VI STAGE PERSPECTIVE

One of the things on which Irving always insisted was a knowledge and understanding of stage perspective, and of its application in the practice not only of the art of the stage in its scenic and illusive aspect but of the art of acting:

“The perspective of the stage is not that of real life, and the result of seeming is achieved by means which, judged by themselves, would seem to be indirect. It is only the raw recruit who tries to hit the bull’s eye by point-blank firing and who does not allow for elevation and windage.”
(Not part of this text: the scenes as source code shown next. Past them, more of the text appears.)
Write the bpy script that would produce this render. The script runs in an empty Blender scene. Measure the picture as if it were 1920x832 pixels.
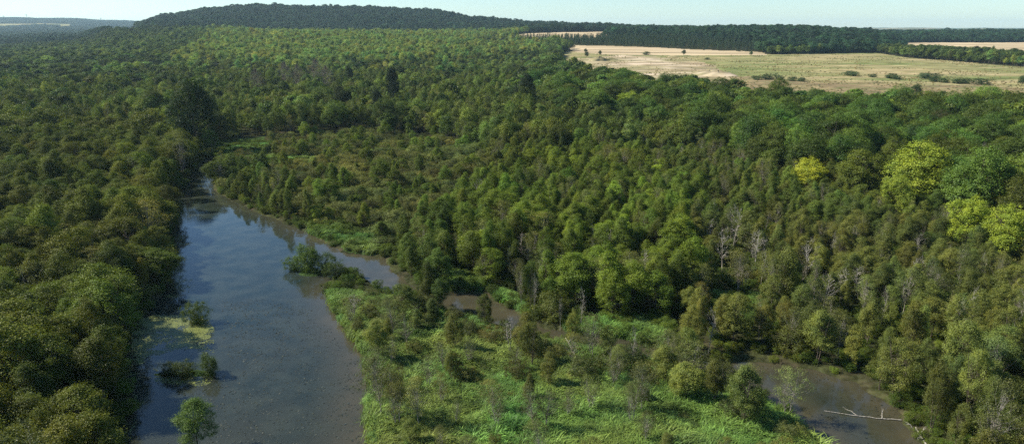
import bpy, math, random
import numpy as np
from mathutils import Vector
rng = np.random.default_rng(7)
random.seed(7)
R = math.radians
scene = bpy.context.scene
C = scene.collection

# ------------------------------------------------------------------ camera, sky, sun, exposure
FPX = 1280.0; CX = 960.0; CY = 416.0; PITCH = R(15.8); CAMZ = 55.0
cam_d = bpy.data.cameras.new('camera'); cam = bpy.data.objects.new('camera', cam_d); C.objects.link(cam)
cam_d.sensor_width = 36.0; cam_d.lens = 36.0 * FPX / 1920.0
cam.location = (0, 0, CAMZ); cam.rotation_euler = (math.pi/2 - PITCH, 0, 0)
cam_d.clip_start = 0.5; cam_d.clip_end = 60000
scene.camera = cam
SUN_EL = R(40); SUN_AZ = R(-80)       # azimuth from +Y towards +X; the sun stands to the left and a little beyond
world = bpy.data.worlds.new('World'); scene.world = world; world.use_nodes = True
wn = world.node_tree; bg = wn.nodes['Background']
sky = wn.nodes.new('ShaderNodeTexSky'); sky.sky_type = 'NISHITA'; sky.sun_disc = False
sky.sun_elevation = SUN_EL; sky.sun_rotation = SUN_AZ; sky.altitude = 100; sky.air_density = 1.0; sky.dust_density = 0.1; sky.ozone_density = 1.2
tintn = wn.nodes.new('ShaderNodeMix'); tintn.data_type = 'RGBA'; tintn.blend_type = 'MULTIPLY'; tintn.inputs[0].default_value = 1.0; tintn.inputs[7].default_value = (0.79, 0.985, 1.14, 1)
wn.links.new(sky.outputs[0], tintn.inputs[6]); wn.links.new(tintn.outputs[2], bg.inputs[0]); bg.inputs[1].default_value = 0.071
sun_d = bpy.data.lights.new('sun', 'SUN'); sun = bpy.data.objects.new('sun', sun_d); C.objects.link(sun)
sun_d.energy = 5.0; sun_d.angle = R(0.53); sun_d.color = (1.0, 0.93, 0.82)
sdir = Vector((math.sin(SUN_AZ)*math.cos(SUN_EL), math.cos(SUN_AZ)*math.cos(SUN_EL), math.sin(SUN_EL)))
sun.rotation_euler = sdir.to_track_quat('Z', 'Y').to_euler(); sun.location = (-60, 20, 120)
scene.view_settings.view_transform = 'Standard'; scene.view_settings.look = 'None'
scene.view_settings.exposure = 0.98; scene.view_settings.gamma = 1.0; scene.view_settings.use_curve_mapping = False
cy = scene.cycles
cy.max_bounces = 5; cy.diffuse_bounces = 2; cy.glossy_bounces = 2; cy.transmission_bounces = 2; cy.transparent_max_bounces = 14; cy.volume_bounces = 0
cy.use_adaptive_sampling = True; cy.adaptive_threshold = 0.01
cy.use_denoising = False; cy.denoiser = 'OPENIMAGEDENOISE'; cy.denoising_input_passes = 'RGB_ALBEDO_NORMAL'; cy.sample_clamp_direct = 6; cy.sample_clamp_indirect = 1.5
cy.caustics_reflective = False; cy.caustics_refractive = False

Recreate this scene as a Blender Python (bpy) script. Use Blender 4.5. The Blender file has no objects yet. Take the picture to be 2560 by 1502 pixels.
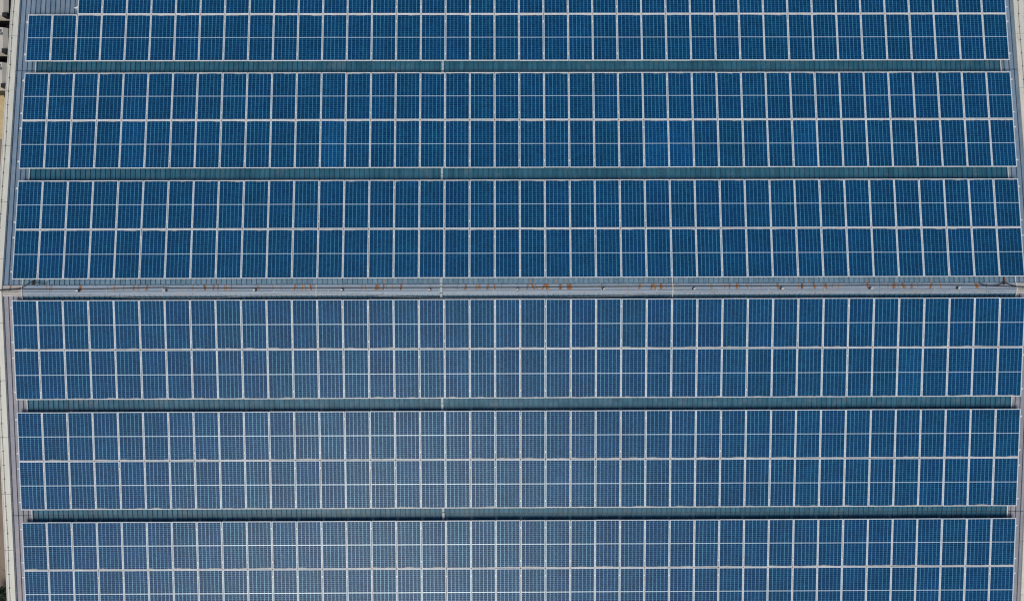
import bpy, bmesh, math, random
from mathutils import Vector, Matrix, Euler

# ------------------------------------------------------------------ camera, sky, sun, exposure
S = bpy.context.scene
C = S.collection
CAM = Vector((-0.4485, -0.8316, 26.8915))
ROT = Euler((0.0154, -0.0046, -0.0030), 'XYZ')
FL = 24.0
cd = bpy.data.cameras.new('camera'); cam = bpy.data.objects.new('camera', cd); C.objects.link(cam)
cd.sensor_width = 36.0; cd.sensor_fit = 'HORIZONTAL'; cd.lens = FL; cd.clip_start = 0.1; cd.clip_end = 3000
cam.location = CAM; cam.rotation_euler = ROT
S.camera = cam

SUN_EL, SUN_AZ = math.radians(57.5), math.radians(198)      # azimuth clockwise from +Y: south, a little west
W = bpy.data.worlds.new('World'); S.world = W; W.use_nodes = True
sky = W.node_tree.nodes.new('ShaderNodeTexSky'); sky.sky_type = 'NISHITA'; sky.sun_disc = False
sky.sun_elevation = SUN_EL; sky.sun_rotation = SUN_AZ
sky.air_density = 1.0; sky.dust_density = 3.0; sky.ozone_density = 1.0; sky.altitude = 50
bgn = W.node_tree.nodes['Background']; bgn.inputs['Strength'].default_value = 0.10
W.node_tree.links.new(sky.outputs[0], bgn.inputs['Color'])
sd = bpy.data.lights.new('sun', 'SUN'); sd.energy = 2.0; sd.angle = math.radians(34); sd.color = (1.0, 0.935, 0.76)
sun = bpy.data.objects.new('sun', sd); C.objects.link(sun)
sdir = Vector((math.cos(SUN_EL)*math.sin(SUN_AZ), math.cos(SUN_EL)*math.cos(SUN_AZ), math.sin(SUN_EL)))
sun.rotation_euler = sdir.to_track_quat('Z', 'Y').to_euler(); sun.location = sdir*60
V = S.view_settings
V.view_transform = 'Standard'; V.look = 'None'; V.exposure = 0.0; V.gamma = 1.0; V.use_curve_mapping = False
S.cycles.filter_width = 1.3
S.cycles.max_bounces = 5
S.cycles.use_denoising = False

# ------------------------------------------------------------------ small helpers
rnd = random.Random(7)
TH = 0.0733
ct, st = math.cos(TH), math.sin(TH)

def sp(side, x, s, h=0.0):
    """point on a roof slope: s metres down from the ridge, h above the panel plane"""
    y = s*ct + h*st
    return Vector((x, y if side == 'N' else -y, -s*st + h*ct))

def ray(px, py):
    d = Vector(((px-1280)/2560.0*36.0, -(py-751)/2560.0*36.0, -FL))
    return ROT.to_matrix() @ d

def at(px, py, h):
    """where the sight line of a photo point meets the roof: (side, x, s)"""
    d = ray(px, py)
    for side, sg in (('N', 1), ('S', -1)):
        n = Vector((0, sg*st, ct))
        t = (h - n.dot(CAM))/n.dot(d)
        p = CAM + d*t
        q = p - n*h
        s = sg*q.y/ct
        if s >= 0: return side, p.x, s
    return side, p.x, 0.0

def at_z(px, py, z):
    d = ray(px, py); return CAM + d*((z-CAM.z)/d.z)

def tag(o, label=None, cat=None, group=None, kind=None):
    if label: o['label'] = label
    if cat: o['category'] = cat
    if group: o['group'] = group
    if kind: o['kind'] = kind
    return o

def empty(name, loc=(0, 0, 0), rot=(0, 0, 0)):
    o = bpy.data.objects.new(name, None); C.objects.link(o)
    o.empty_display_size = 0.2; o.location = loc; o.rotation_euler = rot
    return o

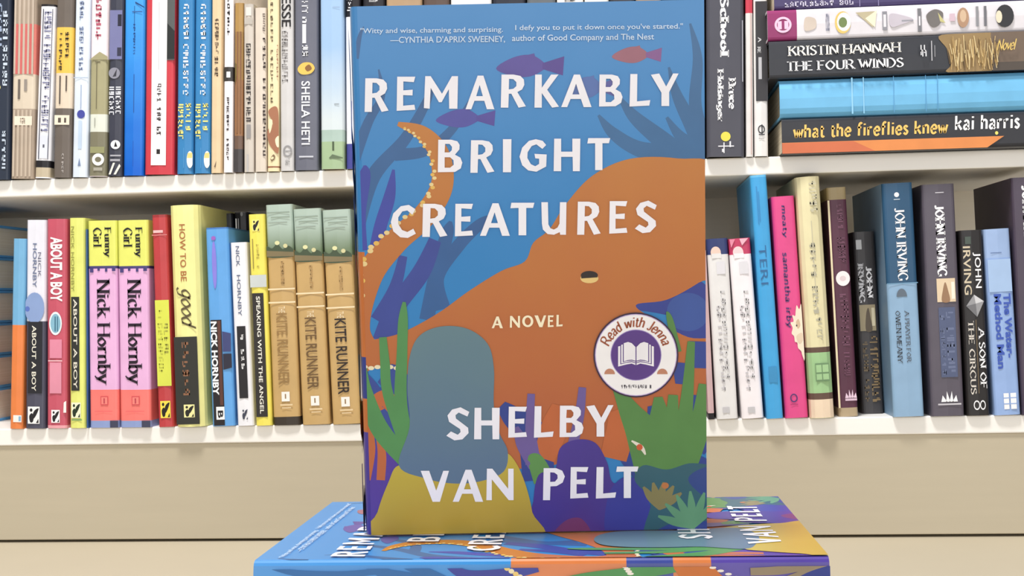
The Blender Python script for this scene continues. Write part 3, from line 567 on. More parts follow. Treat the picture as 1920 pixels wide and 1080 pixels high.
B('tall black book standing behind the bright blue spine', (404, 437, 401, 424, 452, 790), (40, 42, 52), [(395, 404, (28, 28, 34))], [('o', .18, 414, .08, 4, (120, 124, 130))], Y=.082, d=.12)
B('white paperback with black title strip and blue-grey capitals', (430, 463.2, 455, 445, 476, 797), (236, 236, 243), [],
  [('t', 'NICK', .34, .56, 462, 500, (96, 108, 138), 'sans'), ('t', 'HORNBY', .34, .56, 516, 593, (96, 108, 138), 'sans'), ('r', .22, .74, 612, 747, (36, 34, 38)), ('q', 7, .42, .6, 626, 722, (244, 244, 246)), ('e', .3, .7, 766, 788, None, (60, 64, 84))], d=.08)
B('black book with white stripes peering over the white paperback', (437.5, 464, 398, 453, 476, 790), (32, 32, 38), [(394, 400, (70, 70, 76))], [('r', .1, .2, 410, 470, WH), ('r', .3, .36, 410, 470, (180, 180, 186)), ('o', .6, 402, .1, 4, (150, 150, 156))], Y=.082, d=.12)
B('yellow book with black title strip and emblem at its top', (464.5, 496, 402, 479, 510.3, 795), (240, 224, 74), [],
  [('e', .24, .7, 412, 434, (244, 230, 110), K), ('r', .2, .26, 448, 504, (150, 136, 50)), ('q', 8, .44, .6, 458, 504, (206, 190, 70)), ('r', 0, 1, 516, 539, (200, 206, 206)), ('r', .08, .78, 550, 782, (46, 42, 40)), ('t', 'SPEAKING WITH THE ANGEL', .32, .56, 556, 776, (244, 240, 226), 'sans')])
for q, lab, tc, bot in (((497, 548, 384, 512, 563.5, 797), 'golden brown book with cloudy skyline, tallest of the three alike', (150, 112, 56), 782), ((549.3, 600.3, 392, 565.3, 620.5, 796), 'golden brown book with cloudy skyline, middle of the three alike', (110, 80, 40), 900), ((602.3, 657, 394, 623.5, 676.5, 796), 'golden brown book with cloudy skyline and darkest lettering, beside the standing cover', (44, 32, 24), 900)):
    o = q[2] - 384
    B(lab, q, (198, 158, 92), [(380, 470 + o, blend_mat('haze_print_%d' % o, (112, 130, 100), (176, 194, 182), 2, .165, .19)), (bot, 900, (58, 48, 38))],  # dark foot band on the tallest paints in the shadow strip beneath it
      [('p', smooth([(0, 482 + o), (0, 462 + o), (.2, 466 + o), (.4, 458 + o), (.6, 468 + o), (.8, 462 + o), (1, 470 + o), (1, 482 + o)], 4), (66, 82, 56)), ('p', [(0, 470 + o), (1, 474 + o), (1, 482 + o), (0, 481 + o)], (128, 112, 74)), ('o', .4, 456 + o, .09, 4, (222, 220, 160)), ('o', .7, 462 + o, .08, 4, (216, 210, 150)),
       ('r', .05, .9, 398 + o, 400 + o, (140, 156, 140)), ('r', .2, .9, 407 + o, 409 + o, (140, 156, 140)), ('r', .1, .8, 417 + o, 419 + o, (150, 164, 150)),
       ('r', 0, 1, 541 + o, 544 + o, (236, 214, 168)), ('r', 0, 1, 566 + o, 569 + o, (236, 214, 168)), ('q', 6, .5, .62, 490 + o, 535 + o, (170, 130, 70)), ('t', 'THE', .36, .6, 575 + o, 587 + o, (238, 220, 180), 'thin'),
       ('t', 'KITE RUNNER', .26, .66, 588 + o, 722 + o + (8 if o > 8 else 0), tc, 'sans'), ('r', .36, .66, 735 + o, 753 + o, (246, 240, 232)), ('r', .48, .53, 739 + o, 748 + o, (150, 120, 80)), ('r', .3, .76, 758 + o, 761 + o, (228, 200, 150)), ('r', .36, .7, 764 + o, 766 + o, (228, 200, 150))], Y=-.003)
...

In pointing out the necessity of speaking more loudly on the stage than in a room, he puts the same idea in a different and perhaps a broader way:

“This exaggeration applies to everything on the stage. To appear to be natural, you must in reality be much broader than natural. To act on the stage as one really would in a room would be ineffective and colourless.”

He never forgot—and never allowed any one else to forget—that the purpose of stage art is illusion. Its aim is not to present reality but its semblance; not to be, but to seem. He puts it thus:

“The function of art is to do and not to create—it is to make to seem, and not to make to be, for to make to be is the Creator’s work.”

He had before said:

“It must never be forgotten that all art has the aim or object of seeming and not of being, and to understate is as bad as to overstate the modesty or the efflorescence of nature.”

Thus we get the higher aim: to seem to be—but always in such wise that nature shall be worthily represented. Nature

“At once the end and aim and test of art.”

So Pope. Irving put the value nature as against the mere pretence thus:

“To be natural on the stage is most difficult, and yet a grain of nature is worth a bushel of artifice.... Nature may be overdone by triviality in conditions that demand exaltation.... Like the practised orator, the actor rises and descends with his sentiment, and cannot be always in a fine frenzy.”

How true this is; how consistent with eternal truth! Nature has her moods, why not man; has her means of expressing them, why not man also? Nature has her tones; and with these why may not the heart of man vibrate and express itself?

In this connection and with the same illustration—the orator compared with the actor—Irving put a new phase of the same idea:

“It matters little whether the actor sheds tears or not, so long as he can make his audience shed them; but if tears can be summoned at will and subject to his control it is true art to utilise such a power, and happy is the actor whose sensibility has at once such delicacy and discipline. In this respect the actor is like the orator. Eloquence is all the more moving when it is animated and directed by a fine and subtle sympathy which affects the spectator though it does not master him.”